*PROBLEM DESCRIPTION*.
Please give the data below again in full, exactly as it stands.
-------- DATASET SECTION
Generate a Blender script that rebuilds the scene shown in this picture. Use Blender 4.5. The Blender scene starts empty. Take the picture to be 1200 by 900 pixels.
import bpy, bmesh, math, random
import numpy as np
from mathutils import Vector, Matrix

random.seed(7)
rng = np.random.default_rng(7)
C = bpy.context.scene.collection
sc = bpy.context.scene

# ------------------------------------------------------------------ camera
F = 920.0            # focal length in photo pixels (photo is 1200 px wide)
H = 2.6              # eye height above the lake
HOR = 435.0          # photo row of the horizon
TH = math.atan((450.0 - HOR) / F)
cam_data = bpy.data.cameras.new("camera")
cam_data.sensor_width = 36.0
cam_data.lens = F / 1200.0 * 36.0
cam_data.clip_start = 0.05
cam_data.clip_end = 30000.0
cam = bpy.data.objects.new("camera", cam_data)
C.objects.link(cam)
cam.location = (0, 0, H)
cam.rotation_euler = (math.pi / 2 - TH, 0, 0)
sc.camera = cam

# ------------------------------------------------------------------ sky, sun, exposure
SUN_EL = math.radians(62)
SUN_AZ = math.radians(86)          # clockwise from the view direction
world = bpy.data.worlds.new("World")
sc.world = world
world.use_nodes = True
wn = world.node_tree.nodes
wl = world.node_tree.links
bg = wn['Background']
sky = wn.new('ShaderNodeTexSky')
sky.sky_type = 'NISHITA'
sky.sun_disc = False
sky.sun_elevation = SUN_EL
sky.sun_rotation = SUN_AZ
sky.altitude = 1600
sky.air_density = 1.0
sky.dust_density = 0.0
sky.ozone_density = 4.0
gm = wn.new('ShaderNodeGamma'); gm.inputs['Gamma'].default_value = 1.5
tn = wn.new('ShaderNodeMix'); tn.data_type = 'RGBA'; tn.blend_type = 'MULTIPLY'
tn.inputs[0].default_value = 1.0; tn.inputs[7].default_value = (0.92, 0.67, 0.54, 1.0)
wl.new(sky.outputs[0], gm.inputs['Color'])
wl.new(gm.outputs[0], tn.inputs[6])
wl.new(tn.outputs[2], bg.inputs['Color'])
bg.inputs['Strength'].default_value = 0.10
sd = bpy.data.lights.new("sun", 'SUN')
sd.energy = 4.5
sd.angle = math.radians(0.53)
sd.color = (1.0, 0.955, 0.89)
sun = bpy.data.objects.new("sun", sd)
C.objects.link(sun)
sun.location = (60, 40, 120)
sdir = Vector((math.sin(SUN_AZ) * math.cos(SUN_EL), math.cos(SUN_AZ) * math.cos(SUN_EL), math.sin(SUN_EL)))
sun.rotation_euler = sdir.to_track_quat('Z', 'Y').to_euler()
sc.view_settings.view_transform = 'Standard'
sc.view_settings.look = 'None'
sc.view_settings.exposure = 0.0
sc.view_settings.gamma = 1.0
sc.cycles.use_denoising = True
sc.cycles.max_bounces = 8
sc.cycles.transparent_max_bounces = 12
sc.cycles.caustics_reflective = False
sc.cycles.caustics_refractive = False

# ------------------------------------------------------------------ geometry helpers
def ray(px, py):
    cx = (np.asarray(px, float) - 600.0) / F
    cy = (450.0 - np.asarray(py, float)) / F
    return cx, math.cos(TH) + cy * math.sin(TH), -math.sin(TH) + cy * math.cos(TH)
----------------
*SOLUTION*.
Generate a Blender script that rebuilds the scene shown in this picture. Use Blender 4.5. The Blender scene starts empty. Take the picture to be 1200 by 900 pixels.
import bpy, bmesh, math, random
import numpy as np
from mathutils import Vector, Matrix

random.seed(7)
rng = np.random.default_rng(7)
C = bpy.context.scene.collection
sc = bpy.context.scene

# ------------------------------------------------------------------ camera
F = 920.0            # focal length in photo pixels (photo is 1200 px wide)
H = 2.6              # eye height above the lake
HOR = 435.0          # photo row of the horizon
TH = math.atan((450.0 - HOR) / F)
cam_data = bpy.data.cameras.new("camera")
cam_data.sensor_width = 36.0
cam_data.lens = F / 1200.0 * 36.0
cam_data.clip_start = 0.05
cam_data.clip_end = 30000.0
cam = bpy.data.objects.new("camera", cam_data)
C.objects.link(cam)
cam.location = (0, 0, H)
cam.rotation_euler = (math.pi / 2 - TH, 0, 0)
sc.camera = cam

# ------------------------------------------------------------------ sky, sun, exposure
SUN_EL = math.radians(62)
SUN_AZ = math.radians(86)          # clockwise from the view direction
world = bpy.data.worlds.new("World")
sc.world = world
world.use_nodes = True
wn = world.node_tree.nodes
wl = world.node_tree.links
bg = wn['Background']
sky = wn.new('ShaderNodeTexSky')
sky.sky_type = 'NISHITA'
sky.sun_disc = False
sky.sun_elevation = SUN_EL
sky.sun_rotation = SUN_AZ
sky.altitude = 1600
sky.air_density = 1.0
sky.dust_density = 0.0
sky.ozone_density = 4.0
gm = wn.new('ShaderNodeGamma'); gm.inputs['Gamma'].default_value = 1.5
tn = wn.new('ShaderNodeMix'); tn.data_type = 'RGBA'; tn.blend_type = 'MULTIPLY'
tn.inputs[0].default_value = 1.0; tn.inputs[7].default_value = (0.92, 0.67, 0.54, 1.0)
wl.new(sky.outputs[0], gm.inputs['Color'])
wl.new(gm.outputs[0], tn.inputs[6])
wl.new(tn.outputs[2], bg.inputs['Color'])
bg.inputs['Strength'].default_value = 0.10
sd = bpy.data.lights.new("sun", 'SUN')
sd.energy = 4.5
sd.angle = math.radians(0.53)
sd.color = (1.0, 0.955, 0.89)
sun = bpy.data.objects.new("sun", sd)
C.objects.link(sun)
sun.location = (60, 40, 120)
sdir = Vector((math.sin(SUN_AZ) * math.cos(SUN_EL), math.cos(SUN_AZ) * math.cos(SUN_EL), math.sin(SUN_EL)))
sun.rotation_euler = sdir.to_track_quat('Z', 'Y').to_euler()
sc.view_settings.view_transform = 'Standard'
sc.view_settings.look = 'None'
sc.view_settings.exposure = 0.0
sc.view_settings.gamma = 1.0
sc.cycles.use_denoising = True
sc.cycles.max_bounces = 8
sc.cycles.transparent_max_bounces = 12
sc.cycles.caustics_reflective = False
sc.cycles.caustics_refractive = False

# ------------------------------------------------------------------ geometry helpers
def ray(px, py):
    cx = (np.asarray(px, float) - 600.0) / F
    cy = (450.0 - np.asarray(py, float)) / F
    return cx, math.cos(TH) + cy * math.sin(TH), -math.sin(TH) + cy * math.cos(TH)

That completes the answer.